--- START OF COLLECTED DATA ---

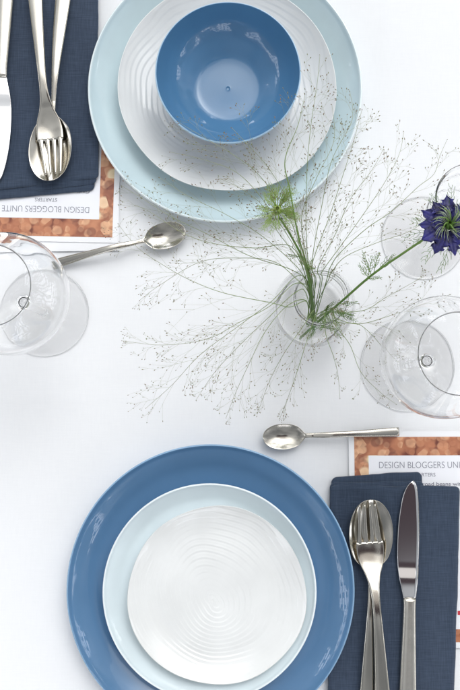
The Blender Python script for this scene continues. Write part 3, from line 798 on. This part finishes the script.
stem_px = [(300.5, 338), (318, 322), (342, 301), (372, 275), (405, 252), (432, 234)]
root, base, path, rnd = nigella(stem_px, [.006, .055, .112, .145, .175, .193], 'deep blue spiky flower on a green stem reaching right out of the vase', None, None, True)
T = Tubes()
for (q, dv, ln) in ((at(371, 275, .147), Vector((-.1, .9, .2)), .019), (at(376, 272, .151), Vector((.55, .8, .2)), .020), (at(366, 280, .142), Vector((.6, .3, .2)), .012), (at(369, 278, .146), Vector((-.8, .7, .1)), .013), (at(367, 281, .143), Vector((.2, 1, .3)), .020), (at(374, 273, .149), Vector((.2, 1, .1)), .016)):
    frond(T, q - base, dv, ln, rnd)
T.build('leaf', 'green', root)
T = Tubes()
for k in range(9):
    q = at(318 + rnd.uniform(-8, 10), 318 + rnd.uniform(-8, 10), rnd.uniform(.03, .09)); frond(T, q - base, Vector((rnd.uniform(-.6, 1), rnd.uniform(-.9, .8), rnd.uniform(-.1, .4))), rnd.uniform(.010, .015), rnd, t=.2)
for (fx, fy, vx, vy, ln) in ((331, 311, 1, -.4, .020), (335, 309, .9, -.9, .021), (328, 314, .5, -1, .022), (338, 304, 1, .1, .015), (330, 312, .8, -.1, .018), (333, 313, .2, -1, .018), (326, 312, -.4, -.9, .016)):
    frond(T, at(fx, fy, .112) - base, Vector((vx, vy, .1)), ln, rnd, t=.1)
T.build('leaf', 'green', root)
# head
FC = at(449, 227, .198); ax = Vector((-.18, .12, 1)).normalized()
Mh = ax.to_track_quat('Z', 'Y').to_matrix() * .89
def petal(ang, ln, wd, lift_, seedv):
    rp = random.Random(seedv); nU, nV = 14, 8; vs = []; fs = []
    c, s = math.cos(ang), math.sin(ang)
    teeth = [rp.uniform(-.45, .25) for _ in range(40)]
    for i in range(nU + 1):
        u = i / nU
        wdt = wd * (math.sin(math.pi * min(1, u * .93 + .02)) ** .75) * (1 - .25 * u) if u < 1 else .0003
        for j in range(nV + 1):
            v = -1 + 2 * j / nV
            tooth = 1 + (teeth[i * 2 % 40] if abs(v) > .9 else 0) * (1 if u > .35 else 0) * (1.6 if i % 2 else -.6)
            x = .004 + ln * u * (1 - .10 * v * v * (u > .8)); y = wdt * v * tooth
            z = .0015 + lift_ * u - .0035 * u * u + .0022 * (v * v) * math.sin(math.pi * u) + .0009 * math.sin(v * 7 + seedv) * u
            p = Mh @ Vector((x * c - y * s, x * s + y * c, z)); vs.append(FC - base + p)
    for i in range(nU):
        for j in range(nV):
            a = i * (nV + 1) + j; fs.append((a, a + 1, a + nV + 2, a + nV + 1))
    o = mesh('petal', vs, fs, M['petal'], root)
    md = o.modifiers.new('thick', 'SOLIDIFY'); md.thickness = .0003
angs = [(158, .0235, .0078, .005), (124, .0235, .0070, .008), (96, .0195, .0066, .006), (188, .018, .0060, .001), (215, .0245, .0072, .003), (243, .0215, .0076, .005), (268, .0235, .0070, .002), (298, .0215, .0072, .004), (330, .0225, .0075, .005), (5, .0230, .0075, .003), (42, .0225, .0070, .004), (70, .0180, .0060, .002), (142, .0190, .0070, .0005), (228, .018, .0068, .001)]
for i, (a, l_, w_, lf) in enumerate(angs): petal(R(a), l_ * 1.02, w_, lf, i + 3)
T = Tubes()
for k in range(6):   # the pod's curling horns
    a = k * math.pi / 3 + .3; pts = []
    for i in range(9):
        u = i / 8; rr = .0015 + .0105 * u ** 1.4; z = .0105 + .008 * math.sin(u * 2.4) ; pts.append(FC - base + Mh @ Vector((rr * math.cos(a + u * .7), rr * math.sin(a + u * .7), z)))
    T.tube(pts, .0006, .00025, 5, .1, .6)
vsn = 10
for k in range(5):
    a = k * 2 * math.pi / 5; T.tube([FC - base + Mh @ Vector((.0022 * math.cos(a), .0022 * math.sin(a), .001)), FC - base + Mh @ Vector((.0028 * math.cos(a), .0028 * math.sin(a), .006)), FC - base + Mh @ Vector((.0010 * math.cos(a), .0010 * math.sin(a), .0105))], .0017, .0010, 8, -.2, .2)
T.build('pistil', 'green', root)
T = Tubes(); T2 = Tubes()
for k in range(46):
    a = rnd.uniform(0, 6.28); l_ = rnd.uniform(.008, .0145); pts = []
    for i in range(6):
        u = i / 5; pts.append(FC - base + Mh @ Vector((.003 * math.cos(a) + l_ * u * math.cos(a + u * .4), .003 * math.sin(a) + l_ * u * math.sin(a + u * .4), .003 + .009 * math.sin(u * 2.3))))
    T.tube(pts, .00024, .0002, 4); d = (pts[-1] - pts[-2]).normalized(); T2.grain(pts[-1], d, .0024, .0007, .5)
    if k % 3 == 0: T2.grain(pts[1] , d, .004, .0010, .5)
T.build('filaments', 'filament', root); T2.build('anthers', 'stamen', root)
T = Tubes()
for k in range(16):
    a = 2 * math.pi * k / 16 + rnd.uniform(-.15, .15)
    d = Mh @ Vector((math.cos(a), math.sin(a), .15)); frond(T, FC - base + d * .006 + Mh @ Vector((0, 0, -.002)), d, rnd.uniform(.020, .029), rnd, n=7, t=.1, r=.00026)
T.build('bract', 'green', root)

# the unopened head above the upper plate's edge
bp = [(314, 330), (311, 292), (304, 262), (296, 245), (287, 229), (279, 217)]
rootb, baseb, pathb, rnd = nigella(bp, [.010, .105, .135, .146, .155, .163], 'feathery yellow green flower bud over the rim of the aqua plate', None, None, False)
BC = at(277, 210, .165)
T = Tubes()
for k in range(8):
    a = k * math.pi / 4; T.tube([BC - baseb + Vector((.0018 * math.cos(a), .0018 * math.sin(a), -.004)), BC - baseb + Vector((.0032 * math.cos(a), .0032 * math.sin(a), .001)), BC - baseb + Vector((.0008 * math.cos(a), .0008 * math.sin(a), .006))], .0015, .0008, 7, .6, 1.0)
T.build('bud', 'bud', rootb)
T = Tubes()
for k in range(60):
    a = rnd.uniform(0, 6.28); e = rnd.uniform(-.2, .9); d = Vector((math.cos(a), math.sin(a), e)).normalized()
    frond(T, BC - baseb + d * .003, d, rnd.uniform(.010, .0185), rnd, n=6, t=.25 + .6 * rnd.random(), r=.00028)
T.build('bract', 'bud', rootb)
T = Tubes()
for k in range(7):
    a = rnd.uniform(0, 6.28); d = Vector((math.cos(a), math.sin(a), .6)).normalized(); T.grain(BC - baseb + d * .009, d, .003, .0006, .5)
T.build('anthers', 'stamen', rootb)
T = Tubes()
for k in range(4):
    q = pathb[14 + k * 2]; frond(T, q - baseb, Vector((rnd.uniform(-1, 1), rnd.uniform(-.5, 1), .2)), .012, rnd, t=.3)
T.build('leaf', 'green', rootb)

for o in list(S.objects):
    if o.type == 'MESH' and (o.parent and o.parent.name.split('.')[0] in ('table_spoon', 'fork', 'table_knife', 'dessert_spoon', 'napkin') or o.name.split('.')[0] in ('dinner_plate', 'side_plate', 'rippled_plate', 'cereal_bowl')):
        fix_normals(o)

--- END OF COLLECTED DATA ---

REQUIRED WORK => Leave out the pictures and output the rest of the material exactly as written.

SOLUTION TO THIS TASK =>
The Blender Python script for this scene continues. Write part 3, from line 798 on. This part finishes the script.
stem_px = [(300.5, 338), (318, 322), (342, 301), (372, 275), (405, 252), (432, 234)]
root, base, path, rnd = nigella(stem_px, [.006, .055, .112, .145, .175, .193], 'deep blue spiky flower on a green stem reaching right out of the vase', None, None, True)
T = Tubes()
for (q, dv, ln) in ((at(371, 275, .147), Vector((-.1, .9, .2)), .019), (at(376, 272, .151), Vector((.55, .8, .2)), .020), (at(366, 280, .142), Vector((.6, .3, .2)), .012), (at(369, 278, .146), Vector((-.8, .7, .1)), .013), (at(367, 281, .143), Vector((.2, 1, .3)), .020), (at(374, 273, .149), Vector((.2, 1, .1)), .016)):
    frond(T, q - base, dv, ln, rnd)
T.build('leaf', 'green', root)
T = Tubes()
for k in range(9):
    q = at(318 + rnd.uniform(-8, 10), 318 + rnd.uniform(-8, 10), rnd.uniform(.03, .09)); frond(T, q - base, Vector((rnd.uniform(-.6, 1), rnd.uniform(-.9, .8), rnd.uniform(-.1, .4))), rnd.uniform(.010, .015), rnd, t=.2)
for (fx, fy, vx, vy, ln) in ((331, 311, 1, -.4, .020), (335, 309, .9, -.9, .021), (328, 314, .5, -1, .022), (338, 304, 1, .1, .015), (330, 312, .8, -.1, .018), (333, 313, .2, -1, .018), (326, 312, -.4, -.9, .016)):
    frond(T, at(fx, fy, .112) - base, Vector((vx, vy, .1)), ln, rnd, t=.1)
T.build('leaf', 'green', root)
# head
FC = at(449, 227, .198); ax = Vector((-.18, .12, 1)).normalized()
Mh = ax.to_track_quat('Z', 'Y').to_matrix() * .89
def petal(ang, ln, wd, lift_, seedv):
    rp = random.Random(seedv); nU, nV = 14, 8; vs = []; fs = []
    c, s = math.cos(ang), math.sin(ang)
    teeth = [rp.uniform(-.45, .25) for _ in range(40)]
    for i in range(nU + 1):
        u = i / nU
        wdt = wd * (math.sin(math.pi * min(1, u * .93 + .02)) ** .75) * (1 - .25 * u) if u < 1 else .0003
        for j in range(nV + 1):
            v = -1 + 2 * j / nV
            tooth = 1 + (teeth[i * 2 % 40] if abs(v) > .9 else 0) * (1 if u > .35 else 0) * (1.6 if i % 2 else -.6)
            x = .004 + ln * u * (1 - .10 * v * v * (u > .8)); y = wdt * v * tooth
            z = .0015 + lift_ * u - .0035 * u * u + .0022 * (v * v) * math.sin(math.pi * u) + .0009 * math.sin(v * 7 + seedv) * u
            p = Mh @ Vector((x * c - y * s, x * s + y * c, z)); vs.append(FC - base + p)
    for i in range(nU):
        for j in range(nV):
            a = i * (nV + 1) + j; fs.append((a, a + 1, a + nV + 2, a + nV + 1))
    o = mesh('petal', vs, fs, M['petal'], root)
    md = o.modifiers.new('thick', 'SOLIDIFY'); md.thickness = .0003
angs = [(158, .0235, .0078, .005), (124, .0235, .0070, .008), (96, .0195, .0066, .006), (188, .018, .0060, .001), (215, .0245, .0072, .003), (243, .0215, .0076, .005), (268, .0235, .0070, .002), (298, .0215, .0072, .004), (330, .0225, .0075, .005), (5, .0230, .0075, .003), (42, .0225, .0070, .004), (70, .0180, .0060, .002), (142, .0190, .0070, .0005), (228, .018, .0068, .001)]
for i, (a, l_, w_, lf) in enumerate(angs): petal(R(a), l_ * 1.02, w_, lf, i + 3)
T = Tubes()
for k in range(6):   # the pod's curling horns
    a = k * math.pi / 3 + .3; pts = []
    for i in range(9):
        u = i / 8; rr = .0015 + .0105 * u ** 1.4; z = .0105 + .008 * math.sin(u * 2.4) ; pts.append(FC - base + Mh @ Vector((rr * math.cos(a + u * .7), rr * math.sin(a + u * .7), z)))
    T.tube(pts, .0006, .00025, 5, .1, .6)
vsn = 10
for k in range(5):
    a = k * 2 * math.pi / 5; T.tube([FC - base + Mh @ Vector((.0022 * math.cos(a), .0022 * math.sin(a), .001)), FC - base + Mh @ Vector((.0028 * math.cos(a), .0028 * math.sin(a), .006)), FC - base + Mh @ Vector((.0010 * math.cos(a), .0010 * math.sin(a), .0105))], .0017, .0010, 8, -.2, .2)
T.build('pistil', 'green', root)
T = Tubes(); T2 = Tubes()
for k in range(46):
    a = rnd.uniform(0, 6.28); l_ = rnd.uniform(.008, .0145); pts = []
    for i in range(6):
        u = i / 5; pts.append(FC - base + Mh @ Vector((.003 * math.cos(a) + l_ * u * math.cos(a + u * .4), .003 * math.sin(a) + l_ * u * math.sin(a + u * .4), .003 + .009 * math.sin(u * 2.3))))
    T.tube(pts, .00024, .0002, 4); d = (pts[-1] - pts[-2]).normalized(); T2.grain(pts[-1], d, .0024, .0007, .5)
    if k % 3 == 0: T2.grain(pts[1] , d, .004, .0010, .5)
T.build('filaments', 'filament', root); T2.build('anthers', 'stamen', root)
T = Tubes()
for k in range(16):
    a = 2 * math.pi * k / 16 + rnd.uniform(-.15, .15)
    d = Mh @ Vector((math.cos(a), math.sin(a), .15)); frond(T, FC - base + d * .006 + Mh @ Vector((0, 0, -.002)), d, rnd.uniform(.020, .029), rnd, n=7, t=.1, r=.00026)
T.build('bract', 'green', root)

# the unopened head above the upper plate's edge
bp = [(314, 330), (311, 292), (304, 262), (296, 245), (287, 229), (279, 217)]
rootb, baseb, pathb, rnd = nigella(bp, [.010, .105, .135, .146, .155, .163], 'feathery yellow green flower bud over the rim of the aqua plate', None, None, False)
BC = at(277, 210, .165)
T = Tubes()
for k in range(8):
    a = k * math.pi / 4; T.tube([BC - baseb + Vector((.0018 * math.cos(a), .0018 * math.sin(a), -.004)), BC - baseb + Vector((.0032 * math.cos(a), .0032 * math.sin(a), .001)), BC - baseb + Vector((.0008 * math.cos(a), .0008 * math.sin(a), .006))], .0015, .0008, 7, .6, 1.0)
T.build('bud', 'bud', rootb)
T = Tubes()
for k in range(60):
    a = rnd.uniform(0, 6.28); e = rnd.uniform(-.2, .9); d = Vector((math.cos(a), math.sin(a), e)).normalized()
    frond(T, BC - baseb + d * .003, d, rnd.uniform(.010, .0185), rnd, n=6, t=.25 + .6 * rnd.random(), r=.00028)
T.build('bract', 'bud', rootb)
T = Tubes()
for k in range(7):
    a = rnd.uniform(0, 6.28); d = Vector((math.cos(a), math.sin(a), .6)).normalized(); T.grain(BC - baseb + d * .009, d, .003, .0006, .5)
T.build('anthers', 'stamen', rootb)
T = Tubes()
for k in range(4):
    q = pathb[14 + k * 2]; frond(T, q - baseb, Vector((rnd.uniform(-1, 1), rnd.uniform(-.5, 1), .2)), .012, rnd, t=.3)
T.build('leaf', 'green', rootb)

for o in list(S.objects):
    if o.type == 'MESH' and (o.parent and o.parent.name.split('.')[0] in ('table_spoon', 'fork', 'table_knife', 'dessert_spoon', 'napkin') or o.name.split('.')[0] in ('dinner_plate', 'side_plate', 'rippled_plate', 'cereal_bowl')):
        fix_normals(o)